Charlotte Delbo voulait non seulement témoigner, mais aussi faire œuvre littéraire et ainsi être entendue; nous souhaitions la faire découvrir. Charlotte Delbo et ses écrits ont animé de nombreux débats publics et privés, nombre de ses livres, grâce à la librairie des Pertuis et aux médiathèques, ont trouvé preneurs. Nous avons contribué à susciter le désir de la connaître et de l’apprécier, tant comme personnage de la Résistance que comme femme de lettres qui témoigne que les pires forces de destruction ne viennent jamais à bout de la magnifique solidité des mots.
Références
Charlotte Delbo, Auschwitz et après. I, Aucun de nous ne reviendra; II, Une connaissance inutile; III, Mesure de nos jours (Éditions de Minuit, Coll. Documents,1971).

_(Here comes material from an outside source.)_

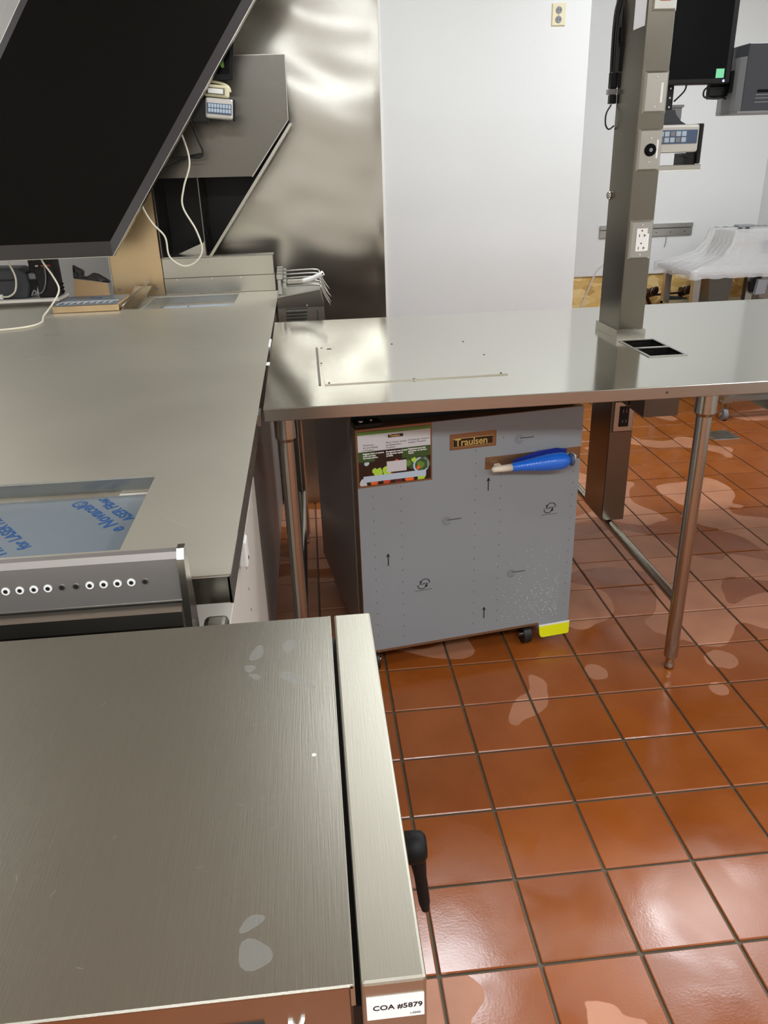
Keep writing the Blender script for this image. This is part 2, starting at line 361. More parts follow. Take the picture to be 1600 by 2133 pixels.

Charlotte Delbo, Le Convoi du 24 janvier (Editions de Minuit, 1966).
Violaine Gelly et Paul Gradvohl, Charlotte Delbo (Editions Fayard 2013 et Livre de Poche).
Ghislaine Dunant, Charlotte Delbo, La Vie Retrouvée (Grasset, 2016), Prix essai Femina.
Robert Antelme, L’Espèce Humaine (Gallimard, 1978).
Valentine Goby, Je me promets d’éclatantes revanches, (L’Iconoclaste, 2017).
Le site Les amis de Charlotte Delbo.